Determining which socket is tying up network buffers

Chris Johns chrisj at rtems.org
Wed Jul 27 22:09:00 UTC 2005


Steve Strobel wrote:
> We have an application running RTEMS 4.6.0pre5 that supports up to four 
> connections via telnet.  Telnet clients can connect and disconnect at 
> will without causing us any trouble.  If, however, the network 
> connection to one of them is lost (such that we don't receive the 
> command to close the telnet session and its socket), we eventually run 
> out of network buffers, which causes further calls to send() on any 
> socket to block, disrupting the other connections.  I think that the 
> socket for the broken connection would eventually time out and free up 
> the buffers, but we are running out of network buffers before that.
> 

The wiki has some details on setting up the stacks various parameters. 
There may be more parameters that can be tunned to help.

  http://www.rtems.org/phpwiki/index.php/TCP-IP%20Setup

> The problem is aggravated by the fact that we send (push) a lot of data 
> to the telnet clients even when not receiving anything from them.  It is 
> probably not too different in principle from logging on to a PC with 
> telnet, then typing "make" and getting compiler messages back for the 
> next half hour.  Because we keep sending data even after the connection 
> is broken, we use up a lot of network buffers that can't get freed 
> because they haven't yet been acknowledged.
> 

What about lowering the buffer sizes using SO_SNDBUF and SO_RCVBUF 
socket options ?

I do not think I have played with this setting in RTEMS. I would make 
the size small, say 2k and see what happens.

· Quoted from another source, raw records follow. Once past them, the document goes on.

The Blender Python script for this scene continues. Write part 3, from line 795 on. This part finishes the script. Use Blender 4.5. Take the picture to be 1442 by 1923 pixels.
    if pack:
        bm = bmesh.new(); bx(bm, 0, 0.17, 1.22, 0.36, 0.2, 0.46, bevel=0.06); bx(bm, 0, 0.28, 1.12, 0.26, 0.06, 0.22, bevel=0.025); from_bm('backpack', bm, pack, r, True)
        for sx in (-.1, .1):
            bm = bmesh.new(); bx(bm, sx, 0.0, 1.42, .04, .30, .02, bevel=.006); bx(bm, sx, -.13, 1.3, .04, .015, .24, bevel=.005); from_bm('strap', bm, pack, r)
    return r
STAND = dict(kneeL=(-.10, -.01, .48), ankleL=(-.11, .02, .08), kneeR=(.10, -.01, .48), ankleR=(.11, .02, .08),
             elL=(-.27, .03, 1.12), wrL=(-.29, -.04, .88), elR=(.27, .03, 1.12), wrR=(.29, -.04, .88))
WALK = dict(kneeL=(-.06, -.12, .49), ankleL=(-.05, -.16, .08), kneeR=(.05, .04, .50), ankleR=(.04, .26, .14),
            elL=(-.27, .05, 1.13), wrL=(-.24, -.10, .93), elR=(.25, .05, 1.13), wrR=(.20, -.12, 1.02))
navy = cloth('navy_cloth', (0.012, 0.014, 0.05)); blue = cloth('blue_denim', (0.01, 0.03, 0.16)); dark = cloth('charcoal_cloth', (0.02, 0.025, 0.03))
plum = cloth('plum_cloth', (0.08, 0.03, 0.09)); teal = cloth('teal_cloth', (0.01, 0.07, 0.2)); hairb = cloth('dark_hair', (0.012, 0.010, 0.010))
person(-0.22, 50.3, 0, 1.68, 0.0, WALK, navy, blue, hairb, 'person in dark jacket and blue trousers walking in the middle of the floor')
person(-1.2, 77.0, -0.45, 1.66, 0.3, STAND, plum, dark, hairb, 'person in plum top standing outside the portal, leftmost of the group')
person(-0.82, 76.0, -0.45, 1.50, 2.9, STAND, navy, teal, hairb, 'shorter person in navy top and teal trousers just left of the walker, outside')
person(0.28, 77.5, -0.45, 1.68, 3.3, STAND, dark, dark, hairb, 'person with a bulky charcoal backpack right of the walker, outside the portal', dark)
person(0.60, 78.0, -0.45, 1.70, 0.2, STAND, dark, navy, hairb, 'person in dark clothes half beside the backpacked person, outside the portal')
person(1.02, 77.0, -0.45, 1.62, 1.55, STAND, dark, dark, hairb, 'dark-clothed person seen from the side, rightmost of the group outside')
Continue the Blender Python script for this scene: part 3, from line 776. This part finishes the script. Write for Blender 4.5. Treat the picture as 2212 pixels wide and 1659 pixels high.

You may wish to turn linger off so you do not wait for the linger 
timeout when the socket is closing.

You need to make sure your current stack memory sizes are suitable for 
your application. I have found differing network loads have different 
needs.  Some things to consider are the socket receive buffer sizes as 
this sets the tcp acknowledge window size. The send queue size times the 
number of sending sockets and finally the queue length for the network 
driver.

The stack does like memory so if you can afford it I would give it lots. 
What is the configuration ?

> We would like to find a way to close the broken socket (and its telnet 
> session) when we discover that it is hogging too many network buffers.  
> One complication is that the first call to "send" that blocks for lack 
> of an available network buffer may not be sending to the socket that is 
> causing the problem;  it is just the first one to try sending after all 
> of the buffers have been used.

If you are going to close a socket which has a writer blocked with 
another thread you will need my patch or your application will crash. 
The patch is still being worked on but I am happy to provide if people 
would like to try it.

With this patch you can monitor with a single thread and clean up. I 
have an application that does this.

> The basic idea of this workaround is that if one of the telnet send 
> threads can tell that it is causing the problem (hogging the buffers), 
> it can close itself.

How do you tell it is hogging the buffers and the cause of the problem 
or just connected to a slow host ?

> If it can tell that there is a problem (out of 
> buffers) but it is not the owner of the socket that is causing the 
> problem, it will stick something harmless in the rtems queues of each of 
> the other telnet threads (to make sure that they will unblock soon), 
> then call send() (which will block waiting for network buffers).  When 
> each of the other telnet threads become unblocked, they will figure out 
> that there is a shortage of buffers, check to see if they are the source 
> of the problem, and if so, close their socket which should release the 
> network buffers and close the offending telnet session to prevent the 
> problem from reoccuring.

What if the other threads are blocked in send ?

> 
> I have a couple of questions.  Is there a better (less complicated) way 
> to address this problem?

Giving the stack more memory, plus trying to lower the socket buffer 
sizes would be my first phase in finding a solution.

>  Is it possible to implement the above 
> workaround using standard networking calls?  I think "select" might 
> provide enough information to evaluate whether "we are out of buffers", 
> but I don't have any idea how to test a socket to see if it is the one 
> that is hogging the network buffers.  It seems like the TCP/IP stack 
> must have that information somewhere, but I don't know how to query it 
> for that information.  If there isn't an existing function that would do 
> the job, could someone give me a hint where to start looking if I want 
> to add one?  Thanks for any suggestions.

You can use the sysctl API to get stats on the state of the stack. This 
is what NetSNMP uses. You can also check the mbuf and related counters 
directly to see when you are in trouble.